During a breakout discussion afterward, Kerrey was asked if he considered Harvard to be part of a “bubble” of New England higher education. “I don’t think we should be defensive about living in a New England bubble, other than that I’m a Yankee fan,” he responded. “The great thing about Harvard, and all of higher education, is that knowledge gets disseminated, it becomes available. That means you don’t need to be teaching the same laws of thermodynamics that I learned 20 years ago.”

Audience members laugh along with the panelists. Kris Snibbe/Harvard Staff Photographer

The senator also re-emphasized the need for broad-based creative discussion. In one of many literary references, he noted that T.S. Eliot, a Harvard alumnus, was a young man when he wrote “The Love Song of J. Alfred Prufrock,” one of the great screeds about advancing age. “If you went to Washington and took 100 random people out of their offices, the median age would be in the late 20s. One of the most difficult things for young people is to engage with people older than themselves, and we need to encourage younger people to have these discussions.”

Harvard President Larry Bacow’s opening remarks at the conference emphasized the need to meet new educational challenges. “Working with technology has forced us to think much harder about how we organize information.

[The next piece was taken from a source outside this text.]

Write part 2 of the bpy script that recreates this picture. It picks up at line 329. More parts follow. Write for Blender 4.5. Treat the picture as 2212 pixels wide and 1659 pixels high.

The faculty is focused in a very deep way on how we can help our students learn, how we can adapt our teaching. And I think we’re a much better institution as a result.”

The seventh annual conference hosted more than 300 faculty members, academic professionals, students, and researchers with representation from all Harvard Schools.

While the first set of breakout sessions continued the morning plenary discussion, giving attendees an opportunity to ask pointed questions and reflect on faculty and student implications for building an intentional university, the second set of concurrent breakouts provided an outlet for participants to gain insights, resources, and strategies to apply learning science principles in their own contexts.